Oddly enough, it just hit me today (1 hour ago) that eventually, at some point in time, I’m going to die. Oh man. It probably sounds like phony baloney crap to try to be clever–which, of course, it sorta is–, but to tell you the absolute truth, I had never seriously considered my own death until just this afternoon. I mean, I knew about death–I had heard about it–and I know people who are dead–although not really anymore, because they’re doing their own thing now being dead and all, and I’m hanging out here being alive, so understandably we’ve lost touch–but I hadn’t really ever bothered to reflect on the fact that I too was going to be dead someday.

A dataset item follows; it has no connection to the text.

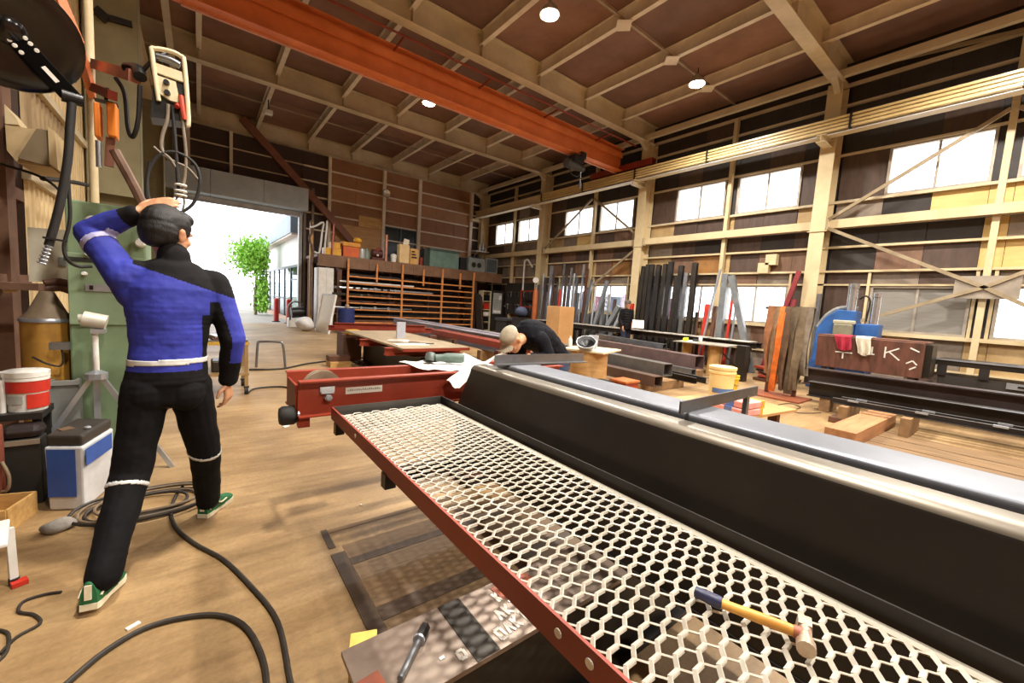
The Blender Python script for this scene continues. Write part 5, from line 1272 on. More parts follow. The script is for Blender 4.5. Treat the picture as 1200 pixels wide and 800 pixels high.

The whole thing is a bit hard to believe, I know, because while I’ve been pretty busy the last 26 years–growing up and all, and being in school, and running around yelling with other kids, and focusing on growing up, and going to different schools, and having summers off from school, and making new friends, and losing old friends, and then losing the new friends and making old ones again, and then continuing to run around playgrounds yelling with all my friends new and old, and then getting a bit older and learning to drink until I threw up all throughout high school, and then going to college to practice it further, and filling up my once great summers with crappy unpaid jobs and even crappier paid jobs, and then doing god knows what throughout the year, thinking about how I was still young all along I assume, and talking to various people, at bars, in rooms, in offices, outdoors, in automobiles, and watching television while sitting on various couches with other people, but sometimes alone, and other times with different people, and eating food and moving around from place to place, and buying new stuff, and hanging around different people, and driving around in a car a bit, and sitting in traffic, or on a bus, or in a train, and lying in bed, waiting for a plane or a subway, or taking showers, and reading things, and walking around my house, and swimming in pools and oceans and lakes and rivers, and having dinners and lunches with people, and using computers, and sitting around with more people–but I just can’t imagine how I didn’t have even just a couple of seconds among all of the stuff that comprises life to just stop and think about how I was eventually going to be dead. It seems that the opening in my schedule came just around 2pm today while I was eating a Nutri-Grain bar.

I’m pretty glad it did, I’ll be honest with you, because only now am I fully realizing how odd it is that I’m going to have such a massive, endless amount of rest and relaxation with all expenses paid and no planning needed in only a matter of decades. I’d almost say it sounds pretty good, but I would really prefer to have that rest and relaxation while I was alive instead, if possible.